May describes with some detail the nature of this awareness.  It is an open, panoramic and all-embracing awareness.  I can resonate with the idea of openness.  I know it, if I am open.  Again, robotic living is not openness.  Going through the motions is not openness.  May adds to this the idea of panoramic awareness.  That is awareness in a broad sweep.  It is not narrow or minutely focused.  It is a kind of sweeping awareness.  And this awareness is all-embracing.             

The good news is we can cultivate this kind of awareness.  It can be practiced.  Others can help us.  And this sets us up for the rest of May’s definition of being contemplative.  This points to contemplation being a way of life and an action.  One misconception of contemplation is that it is a kind of navel-gazing, mystical experience that has nothing to do with real life.  May counters this stereotype by suggesting contemplation can be a way to live everyday life.  That kind of life is grounded in the basic kind of awareness just outlined.  This appeals to me.           

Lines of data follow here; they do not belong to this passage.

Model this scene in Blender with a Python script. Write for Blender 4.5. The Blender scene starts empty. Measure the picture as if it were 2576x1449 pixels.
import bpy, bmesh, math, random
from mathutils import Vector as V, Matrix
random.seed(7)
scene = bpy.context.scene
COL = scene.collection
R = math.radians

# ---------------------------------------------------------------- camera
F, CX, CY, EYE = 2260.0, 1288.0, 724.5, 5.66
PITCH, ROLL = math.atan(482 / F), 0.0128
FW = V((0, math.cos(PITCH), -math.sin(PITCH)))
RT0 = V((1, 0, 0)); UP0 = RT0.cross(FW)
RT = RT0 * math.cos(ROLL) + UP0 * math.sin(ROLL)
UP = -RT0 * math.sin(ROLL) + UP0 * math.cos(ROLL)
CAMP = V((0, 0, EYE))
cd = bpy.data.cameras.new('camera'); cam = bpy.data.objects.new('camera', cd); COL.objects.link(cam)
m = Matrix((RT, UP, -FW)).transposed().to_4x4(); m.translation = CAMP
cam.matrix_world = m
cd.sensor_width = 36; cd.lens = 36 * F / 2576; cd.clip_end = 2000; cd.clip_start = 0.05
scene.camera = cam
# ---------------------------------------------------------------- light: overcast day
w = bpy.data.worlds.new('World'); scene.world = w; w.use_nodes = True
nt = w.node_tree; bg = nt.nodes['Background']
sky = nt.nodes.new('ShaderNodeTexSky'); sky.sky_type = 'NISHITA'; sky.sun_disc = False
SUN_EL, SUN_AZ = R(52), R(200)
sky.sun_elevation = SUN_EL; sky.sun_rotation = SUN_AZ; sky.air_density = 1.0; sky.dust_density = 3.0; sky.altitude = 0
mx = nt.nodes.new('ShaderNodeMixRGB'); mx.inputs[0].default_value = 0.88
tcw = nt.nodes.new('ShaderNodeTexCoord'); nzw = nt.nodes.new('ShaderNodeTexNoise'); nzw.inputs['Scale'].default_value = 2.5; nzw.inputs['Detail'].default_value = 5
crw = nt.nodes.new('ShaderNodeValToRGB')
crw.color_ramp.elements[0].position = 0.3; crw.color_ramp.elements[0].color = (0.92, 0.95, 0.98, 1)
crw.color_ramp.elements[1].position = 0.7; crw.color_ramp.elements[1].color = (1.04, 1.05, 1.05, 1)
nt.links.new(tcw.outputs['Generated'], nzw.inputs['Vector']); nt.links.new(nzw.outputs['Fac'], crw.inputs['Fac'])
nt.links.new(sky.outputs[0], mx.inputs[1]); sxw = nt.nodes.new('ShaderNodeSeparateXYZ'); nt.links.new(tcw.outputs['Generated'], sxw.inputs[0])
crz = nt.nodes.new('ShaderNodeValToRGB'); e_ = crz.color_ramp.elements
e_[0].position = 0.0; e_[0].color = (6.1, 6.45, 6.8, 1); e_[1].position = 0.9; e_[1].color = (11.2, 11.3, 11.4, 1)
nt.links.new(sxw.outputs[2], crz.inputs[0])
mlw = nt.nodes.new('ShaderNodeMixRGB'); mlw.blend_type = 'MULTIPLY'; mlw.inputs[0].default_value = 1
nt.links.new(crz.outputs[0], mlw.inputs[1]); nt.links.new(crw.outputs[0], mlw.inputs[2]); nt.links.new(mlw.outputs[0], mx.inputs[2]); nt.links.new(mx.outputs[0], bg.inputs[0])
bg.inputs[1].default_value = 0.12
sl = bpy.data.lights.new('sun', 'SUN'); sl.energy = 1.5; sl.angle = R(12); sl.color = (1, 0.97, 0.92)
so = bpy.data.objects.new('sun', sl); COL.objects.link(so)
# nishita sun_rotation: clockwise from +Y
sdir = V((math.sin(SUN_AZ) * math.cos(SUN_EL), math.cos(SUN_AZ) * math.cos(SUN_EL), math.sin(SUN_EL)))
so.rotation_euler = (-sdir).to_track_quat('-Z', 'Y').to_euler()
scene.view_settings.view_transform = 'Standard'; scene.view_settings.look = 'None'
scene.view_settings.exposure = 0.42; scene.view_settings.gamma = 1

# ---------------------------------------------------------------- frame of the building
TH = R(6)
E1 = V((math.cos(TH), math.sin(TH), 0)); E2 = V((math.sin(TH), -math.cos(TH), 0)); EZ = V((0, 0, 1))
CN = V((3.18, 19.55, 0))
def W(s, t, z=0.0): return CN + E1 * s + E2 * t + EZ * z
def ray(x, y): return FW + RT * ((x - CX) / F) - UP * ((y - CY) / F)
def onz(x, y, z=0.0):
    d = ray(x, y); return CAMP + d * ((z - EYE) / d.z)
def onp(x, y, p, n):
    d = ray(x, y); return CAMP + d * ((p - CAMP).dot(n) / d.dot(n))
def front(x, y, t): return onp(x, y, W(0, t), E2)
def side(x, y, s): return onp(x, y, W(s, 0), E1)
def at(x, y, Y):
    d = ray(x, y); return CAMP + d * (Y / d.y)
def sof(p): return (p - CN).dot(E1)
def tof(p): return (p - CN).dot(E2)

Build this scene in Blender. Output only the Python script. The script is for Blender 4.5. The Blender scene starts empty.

May tries to offer one more detail.  This kind of awareness is an attitude of the heart---a quality of presence.  I like the idea that it is a quality of the heart.  I think of other spiritual qualities of the heart.  One such quality would be a loving heart.  It is not hard for me to claim that a contemplative is one with that kind of quality of heart---a loving quality grounded in the all-embracing awareness.           

The final piece from May is my favorite.  I like his focus on contemplation as a kind of presence.  Again it makes sense to contrast this with the opposite: absence.  So many of us can live absently---absent-mindedness.  A contemplative is present and has a kind of presence.  I strive to do this.  I aim to be present and to be a presence in any situation in which I find myself.  To this end, I practice contemplation.